分業化されることで大量虐殺はただの作業になる。言わば悪の希釈。
しかし、全てを一人でやれば殺人だ。

ラドマン検事は間違え、悩み苦しみ、その上で言う。
「僕は僕の正義に従うまでです」
彼は、気付いたのだと思う。
絶対の正義などどこにもない、と。
自分の正義を信じるしかない。一人一人に正義があり、それを大量に重ね合わせることで見かけの正義が産まれる。

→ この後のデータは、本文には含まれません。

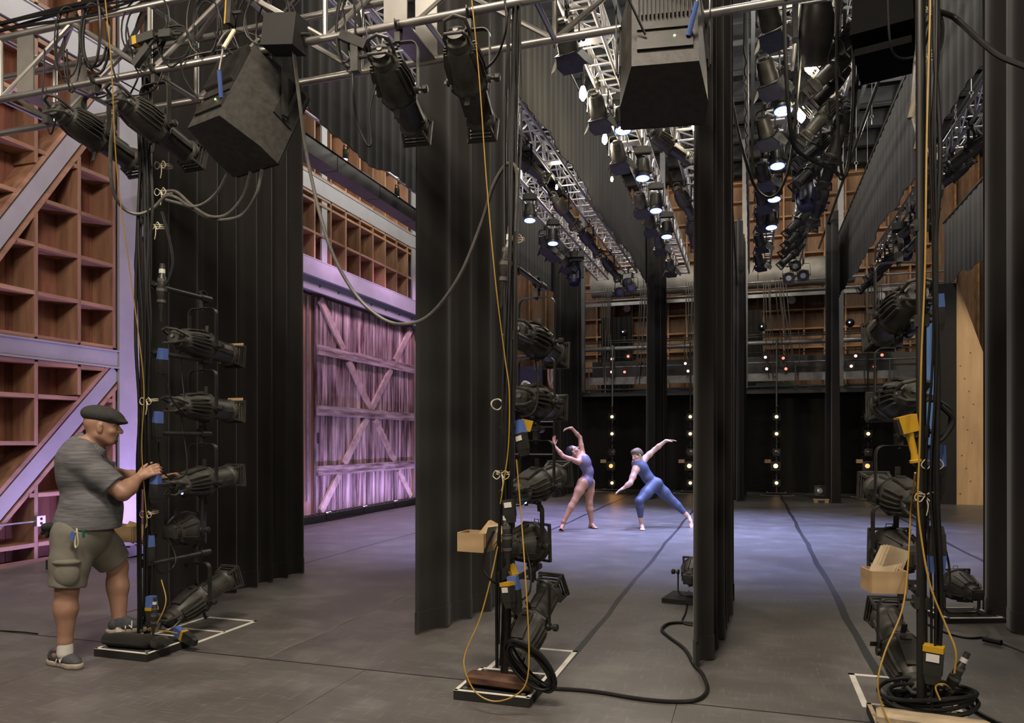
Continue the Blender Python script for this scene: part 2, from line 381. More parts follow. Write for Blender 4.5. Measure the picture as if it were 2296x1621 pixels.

フランクフルト裁判は、アウシュビッツで何が行われたのかを引きずり出した。国民が知らない、隠された真実。そのつなぎ合わせで浮かび上がる事実。
裁判の中で、裁かれた人々。法が生きていたとは言え、戦時下の心理状態で正常な判断を求めることが正しかったんだろうか?
裁いたラドマン検事は、正義を代表できたのだろうか?
そして、何が正義だったのだろうか?

僕たちは今、正義の中で生きているんだろうか?

「目と、耳と、心を大きく開いて世界を見なさい」(『聯合艦隊司令長官 山本五十六』より)
見たいものを見て、聞きたいものを聞く。ネット社会になってからより情報は氾濫し、取捨選択をせねばならないようになった。片寄った情報でものを見る、聞くのは、心が閉じているのではないか。
僕はそれを正義だとは思えない。

「間違いは誰にでもある。完璧な人間なんていないさ。私を除いてはね」と同僚は茶化しながら失敗し荒れ、職を放棄すらしたラドマン検事を慰める。彼は椅子に座り、大量の資料に向かう。そうやって間違いを修正する。
間違いは修正すればいい。
僕は思う。大抵の失敗や間違いは修正できる。面倒くさいだけで。
ただ、殺人だけは修正不可能だが。
それでも、失敗し痛い目を見て、それでも真実を見ようとするのなら、それは正義に一歩近づくことなのではないだろうか?

日本は戦争を忘れようとしている。
戦後レジームの脱却。戦後である今をどうやって脱却するのだ?
レッドパージが目的で設立された自衛隊の前身の警察予備隊の存在はどうするのだ。赤が弱体化している今、バランスは右よりだろう。今、戦後レジームを抜けてしまっていいのか?
戦争はやってはいけないものだ。
人を殺し、己も殺す行為だ。
僕もそう思う。戦争は忌むべき行為だ。殺人は死者に赦しを請えないから最も忌むべき行為なのだ。
分かっている。
でも、本当の戦争の姿を知らないのだ。
空襲や被爆者達が良く口にするのは「臭い」だ。僕は戦争の臭いを知らない。その情報だけでもかなりの要素が欠けている。

1945年8月6日のことを知らない子供達が増えていると聞く。当然9日のことも知らないだろう。
僕らは知らず知らずのうちに、フランクフルト裁判から遠のく方向に進んでいるのかもしれない。

ヒトラーは死んでいない。その陰はそこかしこにある。
ドイツだけじゃない。日本だけじゃない。世界中のどこかにいる、顔のないヒトラーたち。
僕はその中に入らず、「心を開いて」生きていけるだろうか。